“Dort, sich, am Horizont lüpft sich der Vorhang schon!
Es träumt der Tag, nun sei die Nacht entfloh’n;
Die Purperlippe, die geschlossen lag,
Haucht, halbgeöffnet, süsse Athemzüge;
Auf einmal blitzt das Aug’ und wie ein Gott, der Tag
Beginnt im Sprung die königlichen Flüge!”[111]
The human longing for light is so strong that it becomes for him the natural symbol for divinity, a fact on which we have not time to dwell, except to note the significance of the heavenly bodies and of fire in religion. The self-devised Nature worship of young Goethe, who greeted the rising sun with an offering, is interesting, and still more so is the statement of the deaf-mute Ballard that, as a boy of eight years, he arrived by his own unaided efforts at some sort of metaphysical and religious thought, and felt a kind of reverence for the sun and moon.[112] This is the effect of light which has so great a part in the mythology of all peoples. Even in the Old Testament account of the creation light is the first thing which God called out of chaos. “And God saw that the light was good.”

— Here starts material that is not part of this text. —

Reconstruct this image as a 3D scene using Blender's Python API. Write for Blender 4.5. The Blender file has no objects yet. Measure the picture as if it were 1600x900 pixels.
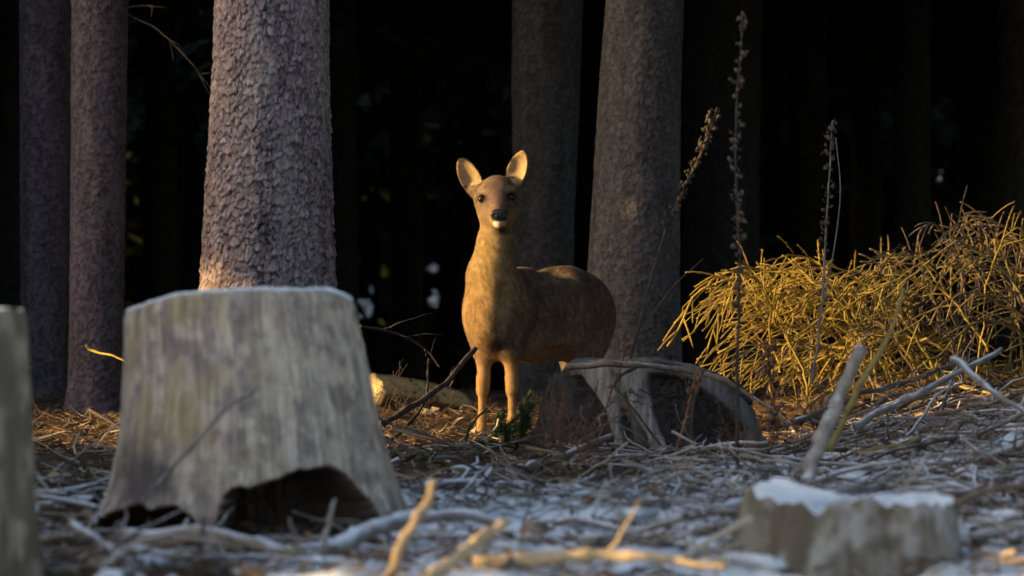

We find brightness of aspect especially affected in the industrial arts and in painting, and the employment of shining and glowing substances in decoration is too familiar to need comment. They are found in the ornaments of the Stone period, such as necklaces of animals’ teeth, bits of ivory and shells, as well as among savage tribes of the present day. Grosse says: “The ornaments of these people may be called brilliant not in a figurative, but in a literal sense, and there is hardly any quality which contributes so much to the decorative effect of an object in savage estimation as brightness. The natives of Fire Island frequently hang fragments of a glass bottle on their neck band, considering them very superior adornments, and Bushmen are happy when they are made the proud possessors of iron or brass rings. However, they are by no means dependent on such windfalls from a higher race, and when the ornaments of civilized man and barbarian are both wanting and precious stones are not available they betake themselves to Nature, who can well supply their needs. The sea tosses up polished shells upon the beach, vegetation furnishes bright seeds and shining stalks, and animals give their shining teeth, as well as fur and feathers.”[113]
In painting, light effects in connection with colour are of the greatest importance, and are skilfully managed by many masters of the art. Rembrandt may be said to possess the highest genius for their treatment. Without going into particulars of technique, I may note that the pleasure which we derive from light effects in painting may be referred to two opposite extremes. We know that it is out of the question for the painter to transfer to his canvas Nature’s extremes of light and shade, only about half of the eight hundred ascertained degrees of brilliancy being available to him.[114] Helmholtz has shown in an interesting manner how the artist may triumph over this difficulty. It proves to be a special case for the application of Weber’s law; the adjustment of intensities is not in proportion to the actual force of the stimuli, but to their relative force. Thus, when the painter tempers the brilliance of Nature he actually gives a more faithful representation, because the toned-down light against the deepened shadows of a picture produces the same effect on the senses as the clear beams of sunlight in contrast with its luminous shadows.[115] This so-called normal technique is objected to on diametrically opposite grounds. Some painters, refusing to darken and falsify Nature, seek to make their shadows as bright as are those in the diffused light of day. As it is impossible, however, to represent the actual intensity of the light, their attempt to reproduce the actual is only half realized. The true contrast between light and dark fails, and the result is the faded, obscure, hazy appearance which characterizes the work of extremists of this school. In the other direction the attempt is sometimes made to darken the shadows so excessively as actually to make the difference between light and shade greater than it is in Nature. Caravaggio and Ribera, Lenbach and Samberger, furnish examples of this kind of painting. Their work is done on the principle of darkening the shade, in order to bring out the light more sharply; eyes, brow, and hands in their pictures seem to surpass the clearness of Nature because of this difference, which is greater than that of reality. These artists are true lovers of light.